Banco BBVA Argentina S.A. (BBAR) closed marginally lower at $14.93 on August 20, slipping 0.07% during the trading session. However, the stock faced a steeper decline of 2.34% in after-hours trading, closing at $14.58.

Banco BBVA Argentina S.A. (BBAR)

Earnings Slump Despite Inflation Adjustments

BBVA Argentina reported a sharp 62.1% drop in inflation-adjusted net income year-over-year for Q2 2025. The bank posted ARS 59.6 billion in net income, down from ARS 157.4 billion in Q2 2024. This also reflected a 31.1% drop compared to the ARS 86.5 billion earned in Q1 2025.

BBVA Argentina, $BBAR, 2Q25. Results:

📊 Adj. EPS (FXC): ~$0.23 USD ($271 ARS) 🔴
💰 Revenue: ~$570M USD ($679.9B ARS) 🔴
📈 Net Income: ~$50M USD ($59.6B ARS)
🔎 Private sector lending ROSE 15.7% QoQ, led by export financing and credit cards. Deposits increased 12%. pic.twitter.com/V8jUgnd8cc

— EarningsTime (@Earnings_Time) August 20, 2025

The six-month accumulated net income in 2025 totaled ARS 146.1 billion, declining 31.7% from ARS 213.8 billion a year ago.

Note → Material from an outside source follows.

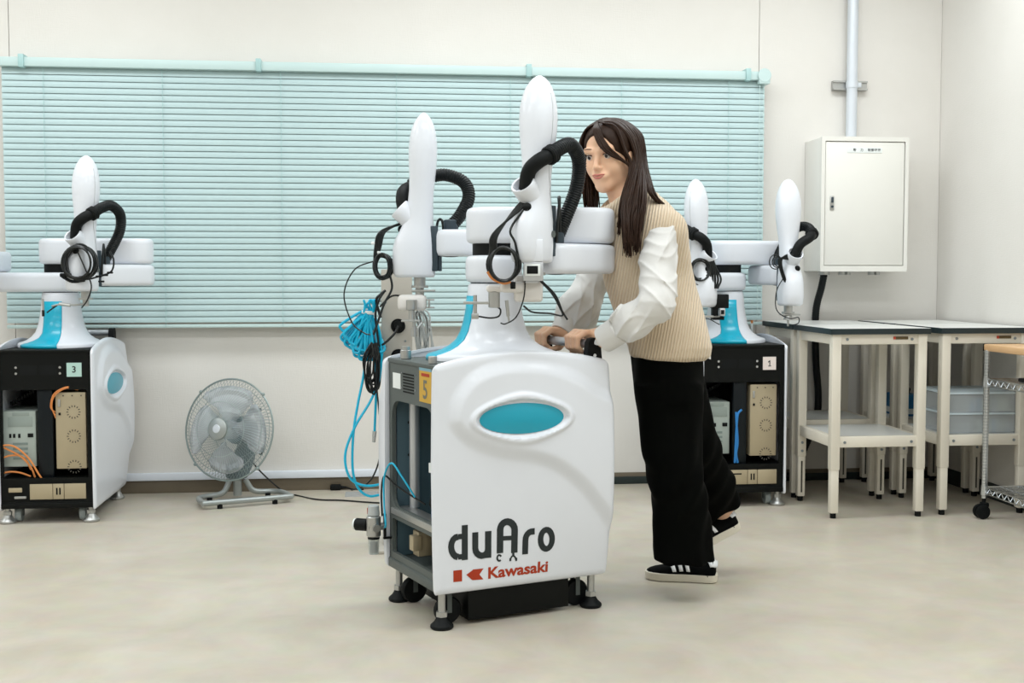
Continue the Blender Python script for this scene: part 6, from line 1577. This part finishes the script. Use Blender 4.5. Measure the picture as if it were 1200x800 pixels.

Average return on assets fell to 1.2% in Q2 2025, compared to 2.0% in Q1 2025. Similarly, return on equity slipped to 7.6%, down from 11.4% in the previous quarter.

Margins and Profitability Show Mixed Trends

Net interest margin (NIM) in Q2 2025 stood at 19.1%, remaining stable versus 19.2% in Q1 2025. The local currency NIM held steady at 21.7%, while NIM in U.S. dollars improved to 5.4% from 3.9%. This improvement in USD margins partially offset the decline in overall earnings.

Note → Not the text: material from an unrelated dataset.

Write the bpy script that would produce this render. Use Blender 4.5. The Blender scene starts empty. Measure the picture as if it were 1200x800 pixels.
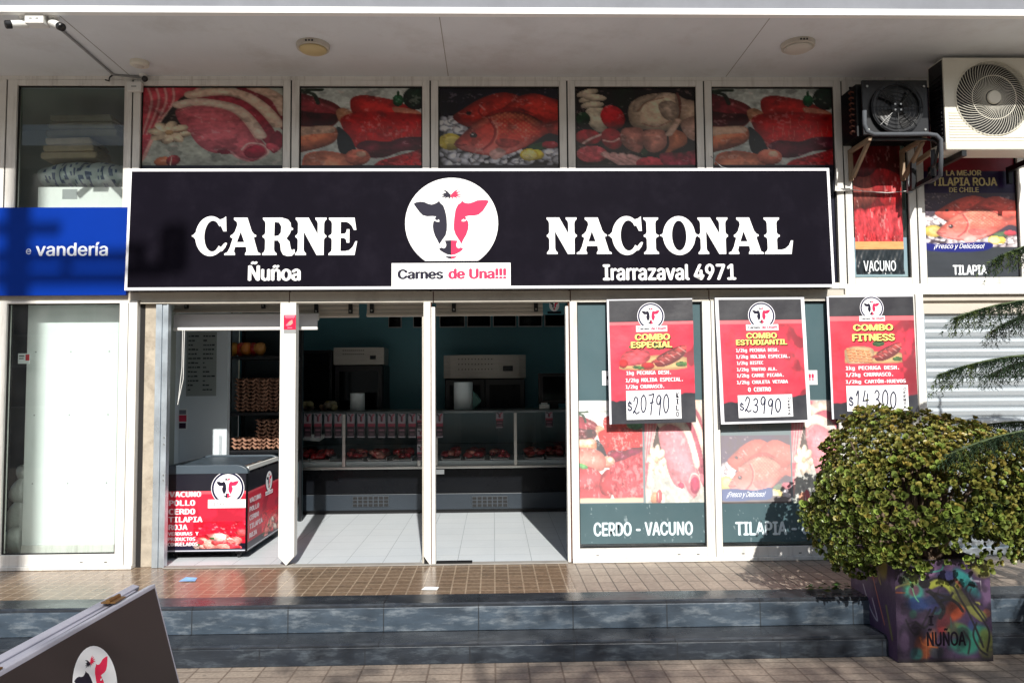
import bpy, bmesh, math, random, os
import numpy as np
from mathutils import Vector, Matrix

# ------------------------------------------------------------------ camera, sky, sun, exposure
scene = bpy.context.scene
COL = scene.collection
F_PX = 900.0                                   # focal length for a 1200 px wide picture
CAM_POS = Vector((0.0, -6.15, 1.70))
CAM_ROT = (Matrix.Rotation(math.radians(-1.4), 3, 'Z') @ Matrix.Rotation(math.radians(90 + 3.25), 3, 'X')
           @ Matrix.Rotation(math.radians(-0.45), 3, 'Z'))
cam_d = bpy.data.cameras.new('camera')
cam = bpy.data.objects.new('camera', cam_d)
COL.objects.link(cam)
cam.matrix_world = Matrix.Translation(CAM_POS) @ CAM_ROT.to_4x4()
cam_d.sensor_width = 36.0
cam_d.lens = 36.0 * F_PX / 1200.0
cam_d.clip_start = 0.05
cam_d.clip_end = 800
scene.camera = cam

SUN_TO = Vector((0.118, -1.0, 0.703)).normalized()
world = bpy.data.worlds.new('World')
scene.world = world
world.use_nodes = True
wn = world.node_tree.nodes
sky = wn.new('ShaderNodeTexSky')
sky.sky_type = 'NISHITA'
sky.sun_disc = False
sky.sun_elevation = math.asin(SUN_TO.z)
sky.sun_rotation = math.atan2(SUN_TO.x, SUN_TO.y)
sky.air_density = 1.2
sky.dust_density = 1.5
bg = wn.get('Background') or wn.new('ShaderNodeBackground')
world.node_tree.links.new(sky.outputs[0], bg.inputs[0])
bg.inputs[1].default_value = 0.1
sun_d = bpy.data.lights.new('sun', 'SUN')
sun_d.energy = 4.6
sun_d.angle = math.radians(0.55)
sun_d.color = (1.0, 0.965, 0.90)
sun = bpy.data.objects.new('sun', sun_d)
COL.objects.link(sun)
sun.rotation_euler = (-SUN_TO).to_track_quat('-Z', 'Y').to_euler()
sun.location = (2, -12, 12)
vs = scene.view_settings
vs.view_transform = 'Standard'
vs.look = 'None'
vs.exposure = 0.28
vs.gamma = 1
vs.use_curve_mapping = False

# ------------------------------------------------------------------ helpers
def lin(c):
    out = []
    for v in c[:3]:
        v = v / 255.0
        out.append(v / 12.92 if v <= 0.04045 else ((v + 0.055) / 1.055) ** 2.4)
    return tuple(out)

def ray(px, py):
    return CAM_ROT @ Vector(((px - 600) / F_PX, -(py - 400) / F_PX, -1.0))

def at(px, py, Y):
    """the point at depth Y of the street that the photograph shows at px, py"""
    r = ray(px, py)
    return CAM_POS + r * ((Y - CAM_POS.y) / r.y)

def fx(px, py, Y=0.0): return at(px, py, Y).x
def fz(px, py, Y=0.0): return at(px, py, Y).z
def atz(px, py, z):
    r = ray(px, py)
    return CAM_POS + r * ((z - CAM_POS.z) / r.z)

ORG = {}

def tagit(o, label=None, cat=None, group=None, kind=None):
    if label: o['label'] = label
    if cat: o['category'] = cat
    if group: o['group'] = group
    if kind: o['kind'] = kind
    return o

def thing(name, label, cat, loc=(0, 0, 0), group=None, rot=None):
    o = bpy.data.objects.new(name, None)
    COL.objects.link(o)
    o.location = loc
    o.empty_display_size = 0.1
    if rot is not None:
        o.rotation_euler = rot
        ORG[o.name] = Vector((0, 0, 0))        # parts of a turned thing are written in its own axes
    else:
        ORG[o.name] = Vector(loc)
    return tagit(o, label, cat, group)

class MB:
    def __init__(s):
        s.v, s.f, s.c, s.m, s.sm = [], [], [], [], []
        s.col = (1, 1, 1); s.mi = 0; s.smooth = False
    def face(s, idx):
        s.f.append(idx); s.c.append(s.col); s.m.append(s.mi); s.sm.append(s.smooth)
    def add(s, verts, faces):
        b = len(s.v)
        s.v.extend([tuple(p) for p in verts])
        for f in faces: s.face([b + i for i in f])
        return b
    def box(s, x0, x1, y0, y1, z0, z1):
        if x0 > x1: x0, x1 = x1, x0
        if y0 > y1: y0, y1 = y1, y0
        if z0 > z1: z0, z1 = z1, z0
        s.add([(x0, y0, z0), (x1, y0, z0), (x1, y1, z0), (x0, y1, z0), (x0, y0, z1), (x1, y0, z1), (x1, y1, z1), (x0, y1, z1)],
              [(0, 3, 2, 1), (4, 5, 6, 7), (0, 1, 5, 4), (1, 2, 6, 5), (2, 3, 7, 6), (3, 0, 4, 7)])
        return s
    def hexa(s, p):                              # 8 points: bottom ring then top ring
        s.add(p, [(0, 3, 2, 1), (4, 5, 6, 7), (0, 1, 5, 4), (1, 2, 6, 5), (2, 3, 7, 6), (3, 0, 4, 7)])
        return s
    def ring(s, pts, r, n=8, caps=True):
        """a tube through pts; r is one radius or one per point"""
        pts = [Vector(p) for p in pts]
        rs = r if isinstance(r, (list, tuple)) else [r] * len(pts)
        b = len(s.v)
        ref = None
        for i, p in enumerate(pts):
            d = (pts[min(i + 1, len(pts) - 1)] - pts[max(i - 1, 0)]).normalized()
            if ref is None:
                ref = d.orthogonal().normalized()
            ref = (ref - d * ref.dot(d))
            ref = ref.normalized() if ref.length > 1e-6 else d.orthogonal().normalized()
            q = d.cross(ref)
            for k in range(n):
                a = 2 * math.pi * k / n
                s.v.append(tuple(p + (ref * math.cos(a) + q * math.sin(a)) * rs[i]))
        for i in range(len(pts) - 1):
            for k in range(n):
                k2 = (k + 1) % n
                s.face([b + i * n + k, b + i * n + k2, b + (i + 1) * n + k2, b + (i + 1) * n + k])
        if caps:
            s.face([b + k for k in range(n)][::-1])
            s.face([b + (len(pts) - 1) * n + k for k in range(n)])
        return s
    def lathe(s, prof, o=(0, 0, 0), axis='Z', n=24):
        """prof: list of (radius, height along the axis)"""
        b = len(s.v)
        for r, h in prof:
            for k in range(n):
                a = 2 * math.pi * k / n
                x, y, z = r * math.cos(a), r * math.sin(a), h
                if axis == 'Y': x, y, z = x, -z, y
                if axis == 'X': x, y, z = z, x, y
                s.v.append((o[0] + x, o[1] + y, o[2] + z))
        for i in range(len(prof) - 1):
            for k in range(n):
                k2 = (k + 1) % n
                s.face([b + i * n + k, b + i * n + k2, b + (i + 1) * n + k2, b + (i + 1) * n + k])
        s.face([b + k for k in range(n)][::-1])
        s.face([b + (len(prof) - 1) * n + k for k in range(n)])
        return s
    def prism(s, pts, y0, y1):
        """outline (x, z) given depth from y0 to y1"""
        n = len(pts); b = len(s.v)
        for y in (y0, y1):
            for x, z in pts: s.v.append((x, y, z))
        s.face([b + i for i in range(n)]); s.face([b + n + i for i in range(n)][::-1])
        for i in range(n):
            j = (i + 1) % n
            s.face([b + i, b + n + i, b + n + j, b + j])
        return s
    def blob(s, c, r, n=10, m=7, seed=0, amp=0.18, squash=(1, 1, 1)):
        rd = random.Random(seed); ph = [rd.uniform(0, 6.28) for _ in range(6)]
        b = len(s.v)
        for j in range(1, m):
            t = math.pi * j / m
            for k in range(n):
                a = 2 * math.pi * k / n
                q = 1 + amp * (math.sin(2 * a + ph[0]) * math.sin(t) + 0.6 * math.sin(3 * a + ph[1] + 2 * t) + 0.5 * math.cos(3 * t + ph[2]))
                s.v.append((c[0] + r * q * math.sin(t) * math.cos(a) * squash[0], c[1] + r * q * math.sin(t) * math.sin(a) * squash[1], c[2] + r * q * math.cos(t) * squash[2]))
        top = len(s.v); s.v.append((c[0], c[1], c[2] + r * squash[2])); s.v.append((c[0], c[1], c[2] - r * squash[2]))
        for j in range(m - 2):
            for k in range(n):
                k2 = (k + 1) % n
                s.face([b + j * n + k, b + (j + 1) * n + k, b + (j + 1) * n + k2, b + j * n + k2])
        for k in range(n):
            k2 = (k + 1) % n
            s.face([b + k, b + k2, top]); s.face([b + (m - 2) * n + k2, b + (m - 2) * n + k, top + 1])
        return s
    def build(s, name, mat, parent=None, bev=0.0, seg=2, recalc=False, smooth=None, loc=None):
        me = bpy.data.meshes.new(name)
        off = Vector((0, 0, 0))
        if parent is not None: off = ORG.get(parent.name, Vector((0, 0, 0)))
        elif loc is not None: off = Vector(loc)
        if off.length > 0:
            vv = [(a - off.x, b_ - off.y, c - off.z) for a, b_, c in s.v]
        else: vv = s.v
        me.from_pydata(vv, [], s.f)
        mats = mat if isinstance(mat, (list, tuple)) else [mat]
        for mm in mats: me.materials.append(mm)
        if any(s.m): me.polygons.foreach_set('material_index', s.m)
        if smooth is True: me.polygons.foreach_set('use_smooth', [True] * len(s.f))
        elif any(s.sm): me.polygons.foreach_set('use_smooth', s.sm)
        if any(c != (1, 1, 1) for c in s.c):
            ca = me.color_attributes.new('Col', 'FLOAT_COLOR', 'CORNER')
            arr = []
            for f, c in zip(s.f, s.c):
                arr.extend([c[0], c[1], c[2], 1.0] * len(f))
            ca.data.foreach_set('color', arr)
        if recalc:
            bm = bmesh.new(); bm.from_mesh(me)
            bmesh.ops.recalc_face_normals(bm, faces=bm.faces); bm.to_mesh(me); bm.free()
        me.update()
        o = bpy.data.objects.new(name, me)
        COL.objects.link(o)
        if parent is not None:
            o.parent = parent
            ORG[o.name] = off
        elif loc is not None:
            o.location = loc
            ORG[o.name] = off
        else:
            ORG[o.name] = Vector((0, 0, 0))
        if bev > 0:
            md = o.modifiers.new('edge', 'BEVEL'); md.width = bev; md.segments = seg; md.limit_method = 'ANGLE'
            md.angle_limit = math.radians(35)
        return o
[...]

The bank’s efficiency ratio was 56.5%, barely changed from 56.3% in the previous quarter. Despite weaker profits, the bank kept its cost-to-income ratio in check. BBVA maintained profitability through operational controls, though falling returns continued to pressure its performance.

Regulatory capital remained strong, with a total capital ratio of 18.4%, and Tier 1 capital also at 18.4%. This represented a 123.9% surplus over the minimum requirement. Additionally, total liquid assets accounted for 48.7% of total deposits, indicating solid liquidity.

Loan and Deposit Growth Strengthens Market Share

In Q2 2025, total financing to the private sector rose 15.7% quarter-over-quarter in real terms to ARS 11.3 trillion. This reflected a significant 109.6% increase year-over-year, with all credit lines showing growth. Export financing, overdrafts, and other loans saw notable expansions of 23.5%, 34.6%, and 25.2%, respectively.

The bank’s private sector loan market share reached 11.61%, up 35 basis points from the previous quarter. Year-over-year, this increased by 107 basis points, reflecting consistent credit activity. BBVA demonstrated effective loan growth even as earnings declined.

Total consolidated deposits reached ARS 13.0 trillion, up 12.0% in real terms from Q1 2025. Time deposits grew by 36.3%, while savings accounts rose 11.6%, particularly in foreign currency. BBVA’s deposit market share rose to 9.64%, adding 49 basis points QoQ and 214 basis points YoY.

Non-performing loans (NPL) held steady with a ratio of 2.28%, supported by a coverage ratio of 115.5%. The quality of the loan book remained sound, with risk indicators within controlled levels. BBVA continued to manage credit risk effectively while navigating a tougher earnings landscape.